• DATA SHOWN
○ ○ ○ ○ ○ ○ ○
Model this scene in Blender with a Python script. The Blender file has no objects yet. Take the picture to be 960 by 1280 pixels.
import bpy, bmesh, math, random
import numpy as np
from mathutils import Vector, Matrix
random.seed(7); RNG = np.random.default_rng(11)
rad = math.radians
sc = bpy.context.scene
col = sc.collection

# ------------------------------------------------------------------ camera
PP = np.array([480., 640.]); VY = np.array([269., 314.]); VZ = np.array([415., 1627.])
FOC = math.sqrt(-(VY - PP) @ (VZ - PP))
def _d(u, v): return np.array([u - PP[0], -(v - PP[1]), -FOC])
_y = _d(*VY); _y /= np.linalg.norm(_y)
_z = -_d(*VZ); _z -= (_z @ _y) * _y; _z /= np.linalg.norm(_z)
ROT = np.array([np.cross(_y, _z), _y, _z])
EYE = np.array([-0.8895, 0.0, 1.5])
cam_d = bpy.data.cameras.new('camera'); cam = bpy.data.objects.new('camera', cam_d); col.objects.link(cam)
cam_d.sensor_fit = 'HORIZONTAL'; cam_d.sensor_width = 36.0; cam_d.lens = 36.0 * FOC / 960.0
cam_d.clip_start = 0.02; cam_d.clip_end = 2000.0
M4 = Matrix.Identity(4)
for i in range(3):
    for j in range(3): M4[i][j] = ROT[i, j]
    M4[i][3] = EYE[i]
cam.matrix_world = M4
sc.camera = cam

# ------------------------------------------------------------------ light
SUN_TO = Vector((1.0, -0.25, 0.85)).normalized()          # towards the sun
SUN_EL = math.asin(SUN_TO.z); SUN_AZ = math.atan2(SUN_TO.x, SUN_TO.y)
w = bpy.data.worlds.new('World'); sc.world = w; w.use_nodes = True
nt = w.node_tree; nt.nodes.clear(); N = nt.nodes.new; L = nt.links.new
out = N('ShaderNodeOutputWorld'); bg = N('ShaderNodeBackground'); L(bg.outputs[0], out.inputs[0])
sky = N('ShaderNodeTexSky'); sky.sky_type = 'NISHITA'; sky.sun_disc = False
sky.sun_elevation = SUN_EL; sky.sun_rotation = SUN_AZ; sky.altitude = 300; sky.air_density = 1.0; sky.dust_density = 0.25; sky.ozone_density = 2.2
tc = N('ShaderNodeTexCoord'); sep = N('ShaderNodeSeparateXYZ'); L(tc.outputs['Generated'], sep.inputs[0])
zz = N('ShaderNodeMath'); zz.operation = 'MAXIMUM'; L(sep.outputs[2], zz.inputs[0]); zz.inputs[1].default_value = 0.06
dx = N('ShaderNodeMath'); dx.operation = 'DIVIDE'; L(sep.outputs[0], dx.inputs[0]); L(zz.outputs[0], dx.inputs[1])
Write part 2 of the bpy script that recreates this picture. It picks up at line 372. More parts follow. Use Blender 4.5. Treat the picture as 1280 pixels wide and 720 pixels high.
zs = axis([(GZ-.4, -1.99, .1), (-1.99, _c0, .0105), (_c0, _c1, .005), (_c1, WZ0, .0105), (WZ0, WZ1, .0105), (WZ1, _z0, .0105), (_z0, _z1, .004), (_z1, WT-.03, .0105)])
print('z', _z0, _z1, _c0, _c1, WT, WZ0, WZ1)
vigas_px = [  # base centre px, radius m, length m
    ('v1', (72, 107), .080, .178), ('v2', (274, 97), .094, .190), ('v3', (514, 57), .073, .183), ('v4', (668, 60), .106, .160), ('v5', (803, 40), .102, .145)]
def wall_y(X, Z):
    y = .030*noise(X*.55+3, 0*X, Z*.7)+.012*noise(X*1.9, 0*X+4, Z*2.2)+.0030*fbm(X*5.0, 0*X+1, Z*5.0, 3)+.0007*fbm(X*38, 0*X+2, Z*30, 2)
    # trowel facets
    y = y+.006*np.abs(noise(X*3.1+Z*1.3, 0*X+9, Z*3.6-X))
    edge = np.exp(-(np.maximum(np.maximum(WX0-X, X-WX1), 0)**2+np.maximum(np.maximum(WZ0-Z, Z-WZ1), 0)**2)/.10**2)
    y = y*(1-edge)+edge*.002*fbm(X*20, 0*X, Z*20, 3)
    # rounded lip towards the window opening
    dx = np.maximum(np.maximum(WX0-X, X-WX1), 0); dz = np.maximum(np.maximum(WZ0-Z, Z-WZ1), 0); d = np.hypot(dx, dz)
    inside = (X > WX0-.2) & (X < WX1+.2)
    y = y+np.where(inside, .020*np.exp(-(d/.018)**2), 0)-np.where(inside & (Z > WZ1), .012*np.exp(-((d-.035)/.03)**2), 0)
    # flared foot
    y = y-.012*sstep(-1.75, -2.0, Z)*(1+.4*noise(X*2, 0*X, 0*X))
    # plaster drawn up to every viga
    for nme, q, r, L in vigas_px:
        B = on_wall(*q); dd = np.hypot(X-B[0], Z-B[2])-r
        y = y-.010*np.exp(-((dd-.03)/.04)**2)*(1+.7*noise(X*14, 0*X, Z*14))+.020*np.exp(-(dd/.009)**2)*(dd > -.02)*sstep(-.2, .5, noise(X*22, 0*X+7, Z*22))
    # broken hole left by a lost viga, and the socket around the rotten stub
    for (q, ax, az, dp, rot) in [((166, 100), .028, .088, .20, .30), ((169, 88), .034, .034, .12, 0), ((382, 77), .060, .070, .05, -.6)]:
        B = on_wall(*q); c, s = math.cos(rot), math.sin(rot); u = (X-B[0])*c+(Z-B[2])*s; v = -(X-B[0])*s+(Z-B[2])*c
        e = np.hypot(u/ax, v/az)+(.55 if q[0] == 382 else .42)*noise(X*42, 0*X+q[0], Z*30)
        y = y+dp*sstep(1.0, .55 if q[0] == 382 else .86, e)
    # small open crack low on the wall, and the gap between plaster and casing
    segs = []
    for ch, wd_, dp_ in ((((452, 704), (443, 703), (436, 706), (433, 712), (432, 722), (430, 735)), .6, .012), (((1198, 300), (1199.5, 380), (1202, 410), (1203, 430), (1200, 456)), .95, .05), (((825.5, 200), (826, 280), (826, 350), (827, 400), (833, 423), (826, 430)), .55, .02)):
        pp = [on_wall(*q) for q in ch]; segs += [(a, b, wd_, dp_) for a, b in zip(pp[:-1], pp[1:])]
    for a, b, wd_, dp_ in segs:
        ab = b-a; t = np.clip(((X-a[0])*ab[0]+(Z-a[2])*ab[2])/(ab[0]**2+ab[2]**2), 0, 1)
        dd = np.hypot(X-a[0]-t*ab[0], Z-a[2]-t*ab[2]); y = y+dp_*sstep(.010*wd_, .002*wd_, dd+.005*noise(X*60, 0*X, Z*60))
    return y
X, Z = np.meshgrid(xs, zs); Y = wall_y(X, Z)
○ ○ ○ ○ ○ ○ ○
• TASK DESCRIPTION
Give back exactly the material above from its opening line to the line bearing "col = sc.collection".

• COMPLETED EXERCISE
Model this scene in Blender with a Python script. The Blender file has no objects yet. Take the picture to be 960 by 1280 pixels.
import bpy, bmesh, math, random
import numpy as np
from mathutils import Vector, Matrix
random.seed(7); RNG = np.random.default_rng(11)
rad = math.radians
sc = bpy.context.scene
col = sc.collection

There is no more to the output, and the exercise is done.